Let $A$,$B$ and $C$ be the nodes of a hyperbolic triangle $\triangle$ in $\mathbb{H}^2$.
Suppose the angle $\alpha$ at $A$ has angle at least $\frac{\pi}{2}$. Show that side $BC$ has maximal length.
My attempt:
Let us maximise the angle $\alpha$ to $\frac{\pi}{2}$. In which case we may suppose $A=0$ and $BC$ is hypotenuse. Denoting the lengths of $BC$ by $c$, $AC$ by $a$ and $AB$ by $b$, we obtain:
$coshc=coshacoshb$
I'm not sure how to proceed. But my thoughts are to show that we have some sort of monotonic relationships between angle $\alpha$ and side $BC$.

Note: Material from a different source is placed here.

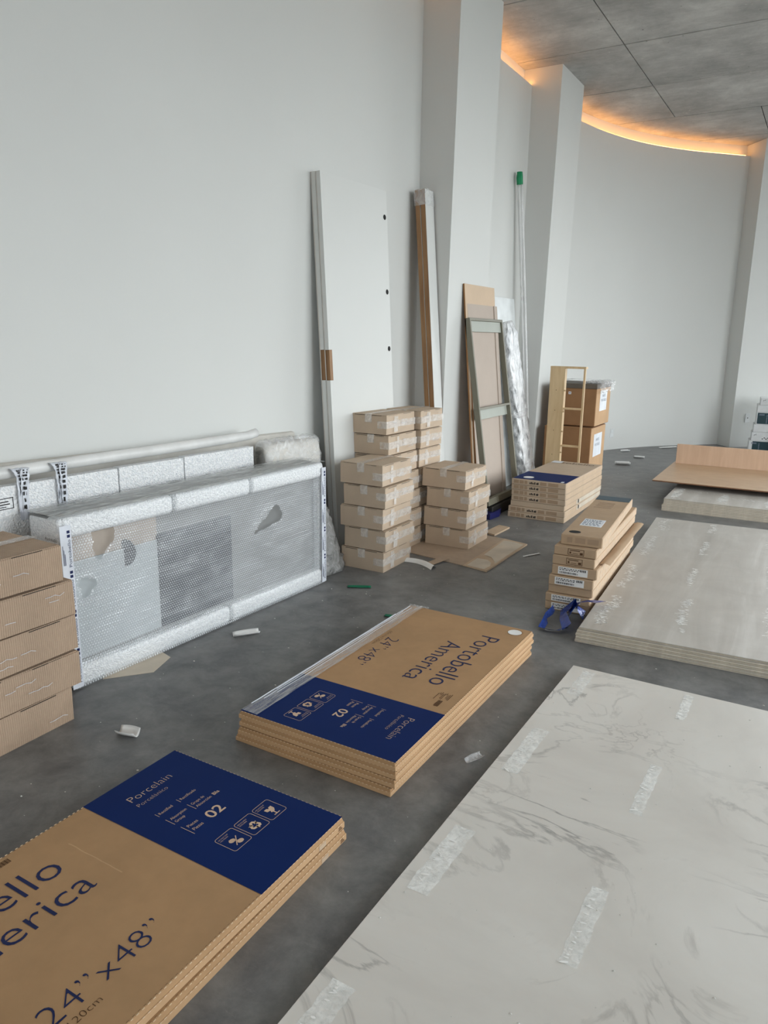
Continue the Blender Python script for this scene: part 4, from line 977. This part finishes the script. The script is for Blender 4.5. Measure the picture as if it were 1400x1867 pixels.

May someone offer help, please?
You don't need to maximise the angle:
Note that angles of triangles are taken to be between $0$ and $\pi$ each.
So, if $\alpha \leq \frac{\pi}{2}$, then $cos \alpha \leq 0$. Since the metric is non-negative, this implies that
$\cosh(c) \geq \cosh(a) \cosh(b)$
(Here I am using the generalised pythagoreas theorem)
This allows us to conclude the maximality of the side in question: Because as $\cosh(x)\geq 1$ for all $x\in \mathbb{R}$, we must have $\cosh(c)\geq\max(\cosh(a),\cosh(b))$. Thus, $c\geq max(a,b)$.